Zinc oxide nanorods and nanotubes arrays grown on carbon fabric by microwave hydrothermal method for self-powered piezoelectric/triboelectric sensors

Abstract

The development of efficient piezoelectric/triboelectric textile materials for highly sensitive wearable autonomous pressure, shock and vibration sensors holds promise for use in health monitoring, motion detection, human-machine interaction, and active touch matrices for electronic skin of soft robots. In this work, arrays of zinc oxide nanorods (ZnONR) and nanotubes (ZnONT) oriented vertically on the surface of carbon fabric (CF) were grown from aqueous solutions with concentrations of zinc nitrate and hexamethylenetetramine (HMTA) in the range of 50–100 mM using a seed-mediated microwave hydrothermal method. The results of tests of experimental samples of pressure and impact sensors based on various compositions of double-electrode and single-electrode piezoelectric/triboelectric nanogenerators (PTENGs) of contact-separation mode with textile parts of CF/ZnONR and CF/ZnONT confirmed the coupling of piezoelectric and triboelectric effects. The tests have shown that the efficiency of all developed PTENGs increases with increasing contact area of nanostructured zinc oxide arrays, and therefore ZnO nanorods have proven to be more promising for use in all types of PTENGs.
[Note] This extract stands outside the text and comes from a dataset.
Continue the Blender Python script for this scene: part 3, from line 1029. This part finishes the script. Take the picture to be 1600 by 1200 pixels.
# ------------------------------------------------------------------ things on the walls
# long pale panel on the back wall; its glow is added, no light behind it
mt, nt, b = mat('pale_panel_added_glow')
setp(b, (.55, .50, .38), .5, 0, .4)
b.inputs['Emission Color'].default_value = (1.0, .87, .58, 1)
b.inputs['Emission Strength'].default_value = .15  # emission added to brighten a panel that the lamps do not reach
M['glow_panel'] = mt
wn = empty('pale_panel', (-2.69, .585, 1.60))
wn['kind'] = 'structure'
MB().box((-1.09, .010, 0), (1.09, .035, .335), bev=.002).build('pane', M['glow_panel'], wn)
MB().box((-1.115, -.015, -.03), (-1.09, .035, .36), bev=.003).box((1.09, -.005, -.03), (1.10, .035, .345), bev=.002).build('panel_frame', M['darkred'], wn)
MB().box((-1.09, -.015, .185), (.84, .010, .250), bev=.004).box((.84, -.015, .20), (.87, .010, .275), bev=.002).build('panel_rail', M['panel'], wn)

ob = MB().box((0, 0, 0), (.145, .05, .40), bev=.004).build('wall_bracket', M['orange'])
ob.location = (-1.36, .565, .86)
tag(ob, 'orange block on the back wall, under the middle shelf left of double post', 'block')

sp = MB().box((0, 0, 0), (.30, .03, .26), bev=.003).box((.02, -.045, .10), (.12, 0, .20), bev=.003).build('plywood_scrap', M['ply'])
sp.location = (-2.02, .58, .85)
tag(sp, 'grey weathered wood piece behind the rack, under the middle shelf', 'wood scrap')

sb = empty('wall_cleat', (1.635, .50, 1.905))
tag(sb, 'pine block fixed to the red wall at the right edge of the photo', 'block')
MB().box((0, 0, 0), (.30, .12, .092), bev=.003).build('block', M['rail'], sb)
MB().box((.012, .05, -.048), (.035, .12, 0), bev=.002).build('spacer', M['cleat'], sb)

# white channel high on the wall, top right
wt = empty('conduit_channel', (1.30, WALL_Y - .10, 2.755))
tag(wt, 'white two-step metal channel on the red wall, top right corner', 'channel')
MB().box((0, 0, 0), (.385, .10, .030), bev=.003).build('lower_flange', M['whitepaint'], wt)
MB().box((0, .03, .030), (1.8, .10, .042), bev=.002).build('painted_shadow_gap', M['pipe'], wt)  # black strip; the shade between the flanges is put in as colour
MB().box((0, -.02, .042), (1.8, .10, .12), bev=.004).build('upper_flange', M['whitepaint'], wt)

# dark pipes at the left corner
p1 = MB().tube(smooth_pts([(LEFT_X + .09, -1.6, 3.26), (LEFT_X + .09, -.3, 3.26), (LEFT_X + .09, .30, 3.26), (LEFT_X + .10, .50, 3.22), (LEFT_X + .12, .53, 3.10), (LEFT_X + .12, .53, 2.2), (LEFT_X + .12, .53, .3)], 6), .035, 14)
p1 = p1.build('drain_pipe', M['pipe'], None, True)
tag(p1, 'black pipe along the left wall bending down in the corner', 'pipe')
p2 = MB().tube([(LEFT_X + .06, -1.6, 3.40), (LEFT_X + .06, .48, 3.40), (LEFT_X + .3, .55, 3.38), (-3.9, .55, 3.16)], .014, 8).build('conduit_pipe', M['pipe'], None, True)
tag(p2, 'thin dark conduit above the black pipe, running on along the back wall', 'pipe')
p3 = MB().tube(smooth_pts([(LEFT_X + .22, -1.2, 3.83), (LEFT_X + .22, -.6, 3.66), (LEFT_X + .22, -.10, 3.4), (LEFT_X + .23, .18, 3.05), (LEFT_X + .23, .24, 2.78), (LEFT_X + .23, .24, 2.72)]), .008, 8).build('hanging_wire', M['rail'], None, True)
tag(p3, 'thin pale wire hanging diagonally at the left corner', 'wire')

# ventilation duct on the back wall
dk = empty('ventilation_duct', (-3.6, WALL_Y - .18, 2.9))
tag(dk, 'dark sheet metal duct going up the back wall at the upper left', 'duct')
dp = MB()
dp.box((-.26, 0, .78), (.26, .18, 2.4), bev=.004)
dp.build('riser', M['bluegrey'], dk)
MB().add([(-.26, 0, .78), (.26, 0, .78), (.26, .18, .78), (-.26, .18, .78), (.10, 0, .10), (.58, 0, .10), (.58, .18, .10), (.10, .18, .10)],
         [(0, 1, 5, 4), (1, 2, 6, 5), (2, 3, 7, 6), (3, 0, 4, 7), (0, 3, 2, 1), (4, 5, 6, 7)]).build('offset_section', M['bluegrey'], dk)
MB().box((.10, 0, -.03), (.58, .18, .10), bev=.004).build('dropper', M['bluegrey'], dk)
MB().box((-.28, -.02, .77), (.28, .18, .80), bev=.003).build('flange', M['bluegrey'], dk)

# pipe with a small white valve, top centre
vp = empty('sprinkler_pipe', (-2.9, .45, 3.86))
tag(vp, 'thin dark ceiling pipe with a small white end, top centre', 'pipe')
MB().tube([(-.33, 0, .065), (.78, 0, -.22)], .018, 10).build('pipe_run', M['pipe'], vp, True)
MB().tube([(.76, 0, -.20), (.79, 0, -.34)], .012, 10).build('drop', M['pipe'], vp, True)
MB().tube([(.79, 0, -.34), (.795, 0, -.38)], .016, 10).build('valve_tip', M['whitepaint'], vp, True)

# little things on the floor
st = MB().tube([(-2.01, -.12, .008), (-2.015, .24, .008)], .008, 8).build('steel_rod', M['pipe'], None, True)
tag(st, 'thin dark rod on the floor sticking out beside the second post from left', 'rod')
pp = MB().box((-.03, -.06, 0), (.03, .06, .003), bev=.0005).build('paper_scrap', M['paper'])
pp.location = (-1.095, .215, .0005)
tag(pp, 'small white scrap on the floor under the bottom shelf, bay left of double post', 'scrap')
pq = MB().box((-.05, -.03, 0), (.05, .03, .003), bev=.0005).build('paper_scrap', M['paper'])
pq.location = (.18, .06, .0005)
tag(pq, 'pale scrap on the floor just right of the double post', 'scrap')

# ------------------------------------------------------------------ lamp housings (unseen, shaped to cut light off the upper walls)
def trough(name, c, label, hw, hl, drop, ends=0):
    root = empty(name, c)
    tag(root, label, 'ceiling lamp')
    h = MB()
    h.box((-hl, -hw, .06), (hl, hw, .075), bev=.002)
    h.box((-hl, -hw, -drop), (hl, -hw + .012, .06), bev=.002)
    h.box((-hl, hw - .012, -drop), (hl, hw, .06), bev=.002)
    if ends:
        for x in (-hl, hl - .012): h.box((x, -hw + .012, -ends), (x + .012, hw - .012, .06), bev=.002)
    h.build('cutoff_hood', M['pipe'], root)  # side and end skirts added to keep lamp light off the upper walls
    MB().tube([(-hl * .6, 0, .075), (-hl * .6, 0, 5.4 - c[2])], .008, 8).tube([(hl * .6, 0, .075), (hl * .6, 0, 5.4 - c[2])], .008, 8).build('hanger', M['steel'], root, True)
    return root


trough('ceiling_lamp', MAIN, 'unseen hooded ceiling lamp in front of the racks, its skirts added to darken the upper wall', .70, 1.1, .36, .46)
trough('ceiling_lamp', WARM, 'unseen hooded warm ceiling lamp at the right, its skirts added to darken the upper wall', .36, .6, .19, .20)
The best responses were recorded for pressure, impact and vibration sensors based on PTENG with a piezoelectric/triboelectric textile part CF/ZnONR obtained by the microwave hydrothermal method in the solution of 100 mM Zn(NO₃)₂ and 100 mM HMTA. Comparison of their sensitivity with the sensitivity data of wearable triboelectric pressure and strain sensors, as well as hybrid piezotriboelectric and triboelectric flexible vibration sensors, showed that the sensitivity data obtained in this work is on the same level or superior to the best state-of-the-art.